It is the case of the assessee that legal and consultancy services charges of Rs.25,00,000/- paid to M/s. Rockhard Infrastructure Pvt. Ltd. from whom it has taken services in the form of project reports, specialized research data provisions, etc. On query raised by the AO, assessee provided address of M/s.
Rockhard Infrastructure Pvt. Ltd. with its Directors namely Shri Shyam Lal and Shri Rajeev Kumar. AO deputed two Inspectors for making enquiries who has given report dated 16.02.2015 and summon was served upon Shri Ravinder Kumar Shukla, Director of the assessee company and his statement was recorded on 27.02.2015, the relevant extract as referred by AO in para 5.9 is extracted for ready perusal as under :-
“5.9 The Director of the assessee company Sh Ravinder Kumar Shukla, was apprised of the inquiry made by this office on the credentials of M/s. Rockhard Infrastructure Pvt Ltd as per the findings in the Inspectors report dated 16.02.2015 by a specific query in the statement on oath which is quoted below for ready reference:
"Q.19 An enquiry by the Inspectors of Income Tax was done at the given addresses of the company M/s. Rockhard Infrastructure Pvt. Ltd. and those of the Directors Shri Shyam Lal and Shri Rajeev Kumar as per the letter dated 13.02.2015 filed during scrutiny proceedings by the Authorized Representative. I am showing you their report dated 16.02.2015, please acknowledge and comment on the same.

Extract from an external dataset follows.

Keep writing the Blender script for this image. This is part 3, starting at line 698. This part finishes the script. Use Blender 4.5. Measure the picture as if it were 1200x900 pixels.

Ans. I have read the report and understood its contents. I will not be able to say much. Q.20 Would you like to cross examine the Inspectors for the report being shown to you? Ans. No, I will not like to cross examine them". He was further asked, relevant extracts of the statement are reproduced for ready reference: "Q.21 You are being offered a last opportunity to produce Shri Rajeev Kumar or any such person of M/s. Rockhard Infrastructure Pvt. Ltd. to verify the genuineness of the expense incurred during the relevant previous year related to the said company or to prove the bona fide of the agreement entered with M/s. Rockhard Infrastructure Pvt. Ltd.
Ans. No, I will not be able to produce the Directors or authorized signatory of M/s Rockhard Infrastructure Pvt. Ltd. to prove genuineness of the expenditure incurred. Q.22 It is again being clarified that M/s. Rockhard Infrastructure Pvt. Ltd. is shown to be registered at Kolkata. Do you think sending an inquiry letter or Inspector at their Kolkata address will be of any assistance to verify the genuineness of the expenditure claimed. Ans. No, as I am not sure. I have never been to the office of M/s. Rockhard Infrastructure Pvt. Ltd. at Delhi or at Kolkata. Q.23 From your above statement, it seems amply clear that the expenditure claimed is not substantiated and it does not appear to be genuine. You were Director in the company in the relevant previous year 2011-12 relevant to AY 2012-13 and signed the agreement on behalf of the company as Director. No due diligence about expertise of M/s. Rockhard Infrastructure Pvt. Ltd. is admitted by you was done. The expenditure claimed is not supported by field enquiries that have been duly apprise to you. Do you think Ms Suparna Bhalla other Director will be in a position to explain or prove the genuineness of this expense? Ans. No, it is not required. I am competent to state what has been stated in my statement to your specific queries. Q.24 What are your sources of income and Income-tax particulars? Ans. I am having income of approximately 10 to 12 Lakhs per annum as freelancer in construction work. I am income-tax assessee and my PAN is AVPPS1222A"
AO by relying upon the statement of Shri Ravinder Kumar Shukla found the expenditure claimed by the assessee as bogus and thereby disallowed the same.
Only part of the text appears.